Darbe girişimini öğrendikten sonra babasıyla evlerinden çıkarak Atatürk Havalimanı'ndaki darbecilere karşı direnen sağır ve dilsiz Erhan Dündar (21), sabaha karşı Sultangazi Baştabya Askeri Kışlası önünde açılan ateş sonucu ağır yaralandı. Hastanede yoğun bakımda kalan Dündar, 25 Temmuz'da vefat etti.

"ŞEHİT AİLELERİ GANİMET BEKLEYEN BİR RUH İÇİNDE OLMADI"

15 Temmuz Derneği Başkanı Abdurrahman Tarık Şebik, AA muhabirine yaptığı açıklamada, şehit aileleri ve gazilerle kardeşlik hukuku geliştirmek, hain darbe girişimini milli hafızada canlı tutmak ve gelecek nesillere aktarmak için çalışmalar yaptıklarını belirtti.

Her yıl, Türkiye'nin 50 vilayetindeki şehit aileleriyle Antalya'da kampta bir araya geldiklerini, buluşmanın ilkine Cumhurbaşkanı Recep Tayyip Erdoğan'ın eşi Emine Erdoğan'ın teşrif ettiğini kaydeden Şebik, "İlk zamanlar eşini, kardeşini, babasını kaybetmiş şehit yakınlarımız bir hüzün, kaybedişin acısını yaşıyorlardı. Ailesinden bir kişinin vatanı için kendini feda etmesinden dolayı tabii ki gurur duyuyorlar ama geçen dördüncü yılda o üzüntünün, hüznün yerini bir özlem almış durumda." dedi.

Şebik, şehit ailelerinin ilk günden bu yana vakur duruşlarını koruduğunu, aralarında "Niye benim kardeşim ya da babam öldü?" diyenin yer almadığını kaydetti. Gaziler ile şehit ailelerinde "Ekmeksiz yaşanır, kolum olmadan hayata devam edilir ama vatansız yaşanmaz" anlayışının hakim olduğunu ifade eden Şebik, Çanakkale Savaşları'nda süngüsüyle düşmana koşan askerlerin hikayesini dinlediklerini, 15 Temmuz gecesi ise top mermisine ve G-3 tüfeğine karşı durabilen kahramanlara canlı şahit olduklarını söyledi.

Şebik, Cumhurbaşkanı Erdoğan'ın darbe girişimi sırasında televizyonda halkı meydanlara davet etmesinin insanların cesareti artırdığını, tüm basın mensuplarının yerli/milli bir duruş sergilediğini ve FETÖ terör örgütüne karşı çıktığını kaydederek, şöyle devam etti:

"15 Temmuz'dan sonra devletimizin şehit ailelerine, gazilerine babacan tavrı, alicenaplığı, yardımseverliği gerçekten yadsınamaz bir gerçektir.
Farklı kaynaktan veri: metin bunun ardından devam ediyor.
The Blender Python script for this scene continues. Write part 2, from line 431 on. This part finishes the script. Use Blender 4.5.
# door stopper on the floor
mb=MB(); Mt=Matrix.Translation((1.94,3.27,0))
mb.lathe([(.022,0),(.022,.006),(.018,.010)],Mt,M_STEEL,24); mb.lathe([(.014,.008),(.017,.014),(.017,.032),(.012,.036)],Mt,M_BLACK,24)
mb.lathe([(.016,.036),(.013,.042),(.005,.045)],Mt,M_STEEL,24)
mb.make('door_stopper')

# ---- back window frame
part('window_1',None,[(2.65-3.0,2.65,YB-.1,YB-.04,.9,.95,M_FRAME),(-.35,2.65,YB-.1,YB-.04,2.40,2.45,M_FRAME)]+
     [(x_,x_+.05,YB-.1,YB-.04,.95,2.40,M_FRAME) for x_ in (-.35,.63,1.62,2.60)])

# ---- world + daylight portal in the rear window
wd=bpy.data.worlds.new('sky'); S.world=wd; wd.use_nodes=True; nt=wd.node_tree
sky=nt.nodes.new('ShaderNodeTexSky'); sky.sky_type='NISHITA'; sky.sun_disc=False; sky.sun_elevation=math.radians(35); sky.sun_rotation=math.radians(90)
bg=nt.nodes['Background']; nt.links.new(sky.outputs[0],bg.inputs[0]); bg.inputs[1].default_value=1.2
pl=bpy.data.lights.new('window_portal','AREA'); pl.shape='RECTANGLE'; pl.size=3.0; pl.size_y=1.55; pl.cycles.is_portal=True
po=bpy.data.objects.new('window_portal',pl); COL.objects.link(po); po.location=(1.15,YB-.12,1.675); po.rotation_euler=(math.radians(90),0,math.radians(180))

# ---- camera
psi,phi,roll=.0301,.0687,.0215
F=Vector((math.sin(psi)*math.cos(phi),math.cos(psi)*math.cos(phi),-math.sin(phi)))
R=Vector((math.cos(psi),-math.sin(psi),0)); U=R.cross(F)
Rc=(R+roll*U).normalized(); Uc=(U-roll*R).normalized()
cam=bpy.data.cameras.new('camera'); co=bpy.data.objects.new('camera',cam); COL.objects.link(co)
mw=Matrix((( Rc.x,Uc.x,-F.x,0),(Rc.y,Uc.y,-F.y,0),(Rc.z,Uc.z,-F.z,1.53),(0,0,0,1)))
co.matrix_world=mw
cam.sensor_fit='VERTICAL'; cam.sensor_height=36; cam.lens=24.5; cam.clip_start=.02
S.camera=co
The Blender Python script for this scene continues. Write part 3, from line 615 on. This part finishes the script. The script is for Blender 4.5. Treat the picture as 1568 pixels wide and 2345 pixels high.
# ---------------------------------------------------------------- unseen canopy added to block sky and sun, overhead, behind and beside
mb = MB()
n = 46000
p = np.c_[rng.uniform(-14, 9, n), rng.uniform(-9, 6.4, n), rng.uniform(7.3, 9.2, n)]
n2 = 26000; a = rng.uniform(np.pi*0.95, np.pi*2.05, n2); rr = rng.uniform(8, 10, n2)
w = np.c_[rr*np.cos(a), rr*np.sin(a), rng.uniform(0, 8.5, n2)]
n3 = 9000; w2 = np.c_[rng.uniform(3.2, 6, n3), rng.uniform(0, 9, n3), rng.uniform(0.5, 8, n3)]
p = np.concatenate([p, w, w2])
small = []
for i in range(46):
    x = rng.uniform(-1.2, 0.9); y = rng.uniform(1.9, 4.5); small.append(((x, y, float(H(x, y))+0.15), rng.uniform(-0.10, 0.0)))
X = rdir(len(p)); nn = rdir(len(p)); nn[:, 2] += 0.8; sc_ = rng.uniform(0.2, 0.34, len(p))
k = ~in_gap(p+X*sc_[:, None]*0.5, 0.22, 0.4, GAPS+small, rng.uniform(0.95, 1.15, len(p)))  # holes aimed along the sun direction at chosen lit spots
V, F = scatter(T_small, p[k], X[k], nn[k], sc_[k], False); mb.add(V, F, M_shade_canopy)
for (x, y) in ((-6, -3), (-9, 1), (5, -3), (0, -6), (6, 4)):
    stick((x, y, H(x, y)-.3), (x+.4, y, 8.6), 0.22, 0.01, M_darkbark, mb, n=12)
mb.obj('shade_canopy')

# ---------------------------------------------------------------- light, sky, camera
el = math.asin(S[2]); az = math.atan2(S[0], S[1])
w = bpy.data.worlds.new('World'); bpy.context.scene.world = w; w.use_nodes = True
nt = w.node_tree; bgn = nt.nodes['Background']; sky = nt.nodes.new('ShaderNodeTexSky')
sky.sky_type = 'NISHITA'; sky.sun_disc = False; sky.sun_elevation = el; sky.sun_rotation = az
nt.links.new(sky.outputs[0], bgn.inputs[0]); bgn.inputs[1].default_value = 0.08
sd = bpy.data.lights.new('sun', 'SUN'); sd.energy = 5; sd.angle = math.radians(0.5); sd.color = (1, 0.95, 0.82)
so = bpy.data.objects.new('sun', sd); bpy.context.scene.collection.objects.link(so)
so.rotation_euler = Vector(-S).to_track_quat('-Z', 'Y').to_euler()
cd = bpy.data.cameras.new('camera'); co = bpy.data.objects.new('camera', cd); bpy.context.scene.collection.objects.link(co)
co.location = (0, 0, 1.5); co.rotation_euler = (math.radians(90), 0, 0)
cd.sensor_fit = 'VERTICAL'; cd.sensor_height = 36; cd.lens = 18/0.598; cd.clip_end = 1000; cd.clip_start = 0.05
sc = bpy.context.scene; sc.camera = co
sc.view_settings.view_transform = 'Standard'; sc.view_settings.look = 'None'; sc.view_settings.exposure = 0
Başta Cumhurbaşkanı Erdoğan olmak üzere bakanlarımız, milletvekillerimiz, belediye başkanlarımız, valilerimiz bize kucak açtı ve ailelerimizin yanlarında oldular. Ben şehit aileleri ve gazilerin içinde olduğu bir cümle kurduktan sonra yardım, maddi imkan ve iş hakkı gibi hiçbir kelimeyi yan yana getirmek istemiyorum. Çünkü hiçbir ailemiz, hiç kimse o gün meydana çıkarken bir beklenti içinde olmadı. Ganimet bekleyen bir ruh içinde olmadı. Niçin oradaydı? Mukaddesatına, ezanına, bayrağına, vatanına sahip çıkmak için oradaydı. Devletimiz büyük, ailelerimizin her zaman yanında fakat insanın olduğu her yerde sorunlar ve sıkıntılar olacaktır. Kahramanlarımız ganimet beklemeden onurlu bir mücadeleyi vermiştir. Biz, 15 Temmuz'dan bugüne kadar bir sıkıntıyı ele alıp da bir yere ilettiğimizde karşılık bulamadığımız olmadı."